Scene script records
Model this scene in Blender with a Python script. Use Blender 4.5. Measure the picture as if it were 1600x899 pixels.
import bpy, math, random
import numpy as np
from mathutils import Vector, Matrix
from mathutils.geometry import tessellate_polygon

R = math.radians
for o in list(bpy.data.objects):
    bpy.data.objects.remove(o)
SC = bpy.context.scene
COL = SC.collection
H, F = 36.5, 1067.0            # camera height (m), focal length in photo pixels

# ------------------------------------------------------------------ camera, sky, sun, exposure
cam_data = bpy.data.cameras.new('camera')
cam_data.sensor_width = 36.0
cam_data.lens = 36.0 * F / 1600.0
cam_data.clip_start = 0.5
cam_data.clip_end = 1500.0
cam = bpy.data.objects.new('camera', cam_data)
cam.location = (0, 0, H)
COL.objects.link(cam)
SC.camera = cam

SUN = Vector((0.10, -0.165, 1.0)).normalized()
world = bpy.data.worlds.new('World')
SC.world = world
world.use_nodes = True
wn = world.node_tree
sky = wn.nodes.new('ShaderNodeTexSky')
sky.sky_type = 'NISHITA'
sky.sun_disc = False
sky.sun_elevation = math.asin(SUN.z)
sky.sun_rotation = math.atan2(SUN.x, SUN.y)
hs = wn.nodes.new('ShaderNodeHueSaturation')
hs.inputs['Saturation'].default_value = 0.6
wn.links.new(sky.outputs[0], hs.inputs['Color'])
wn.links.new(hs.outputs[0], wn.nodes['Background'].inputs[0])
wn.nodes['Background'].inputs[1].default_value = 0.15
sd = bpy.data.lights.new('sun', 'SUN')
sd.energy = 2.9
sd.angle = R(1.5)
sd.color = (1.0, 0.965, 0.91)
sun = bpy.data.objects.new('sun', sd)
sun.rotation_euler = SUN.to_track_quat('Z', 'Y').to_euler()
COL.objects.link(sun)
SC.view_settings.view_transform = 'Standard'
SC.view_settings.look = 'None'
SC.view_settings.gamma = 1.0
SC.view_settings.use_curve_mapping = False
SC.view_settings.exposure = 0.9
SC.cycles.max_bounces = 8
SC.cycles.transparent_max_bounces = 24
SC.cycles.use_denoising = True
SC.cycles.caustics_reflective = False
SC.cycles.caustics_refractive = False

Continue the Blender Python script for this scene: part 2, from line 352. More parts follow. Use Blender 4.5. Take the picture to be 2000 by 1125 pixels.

**The request**
Please transcribe, exactly and with nothing added, the lines from the first line of the material above through the line that contains "from mathutils.geometry import".

**Solution**
Model this scene in Blender with a Python script. Use Blender 4.5. Measure the picture as if it were 1600x899 pixels.
import bpy, math, random
import numpy as np
from mathutils import Vector, Matrix
from mathutils.geometry import tessellate_polygon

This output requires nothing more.